The folly in this reasoning, I believe, does not lie with any unpopularity affiliated with the intersection of politics and money. Rather, it rests upon the harmful assumption that spending one’s money is not legally discernible from speaking one’s mind. Strictly speaking, the Supreme Court has believed, to some extent, that the two are intertwined ever since the first case over campaign finance reform, Buckley v. Valeo, way back in 1976.

However, in the four years since the Citizens United v. FEC case, which first opened the floodgates of attacks against campaign finance by giving corporations and trade unions the unmitigated right to create independent campaign expenditures (a right only the former has extensively taken advantage of), the idea of money being speech has been indelibly imprinted in the American political landscape as it has taken on a whole new meaning.

“[The court’s] conclusion rests upon its own, not a record-based, view of the facts,” said Justice Stephen Breyer, who penned a dissent joined by the three other nominee of Democratic Presidents on the court. “Its legal analysis is faulty.”

Breyer added, “If Citizens United opened a door, today’s decision, we fear, will open a floodgate.” Indeed, the fear over excessive money and corruption —inextricably mixed as they are — in the political process is what prompted a need for these regulations in the first place. In the aftermath of the Watergate scandal, Congress first limited donations in an effort to combat the impropriety they saw in the previous few elections.

The law is supposed to be based on precedent, so, when the court overrules a position it took just 35 years in the past, the assumption is that it is based on a higher moral concept or understanding, such as the spirit of equal protection heralding the Brown v. Board of Education decision that overruled previous cases. 

In this case, the supposedly higher concept is that speech is money and vice-versa. And, just as our freedom of speech is, with very few exceptions, absolute, the court decided so should be our freedom to donate politically. Of course, while all citizens are ostensibly affected by free speech rights, the same cannot be said here. Fewer than 5 percent of Americans earn enough money to be affected by any type of aggregate contribution limits. Simply put, both a pauper and an heiress would be affected by the right to burn a draft card or give a speech on a soapbox, but only one could ever be affected by limits on political donations. Everyone has a voice, but only some have money.

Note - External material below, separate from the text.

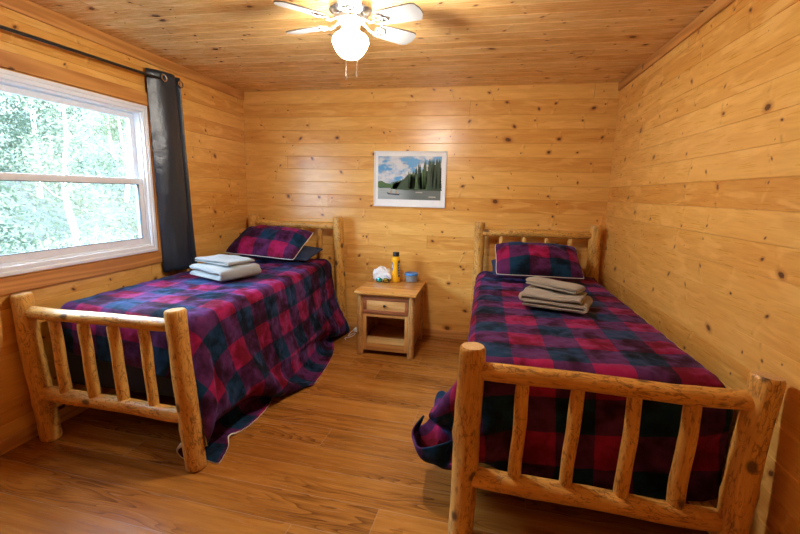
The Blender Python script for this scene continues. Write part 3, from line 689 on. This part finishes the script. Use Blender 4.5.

The court’s conservative majority has even admitted that unrestrained campaign finance laws are not an ideal situation; Roberts did this much when he compared this quandary to those of white supremacists and the Westboro Baptist Church. The issue here revolves around the belief that money is speech. If that means only the rich are entitled to a functional right to free speech, I am not looking forward to the results. 

Horwitz is a government junior from Houston.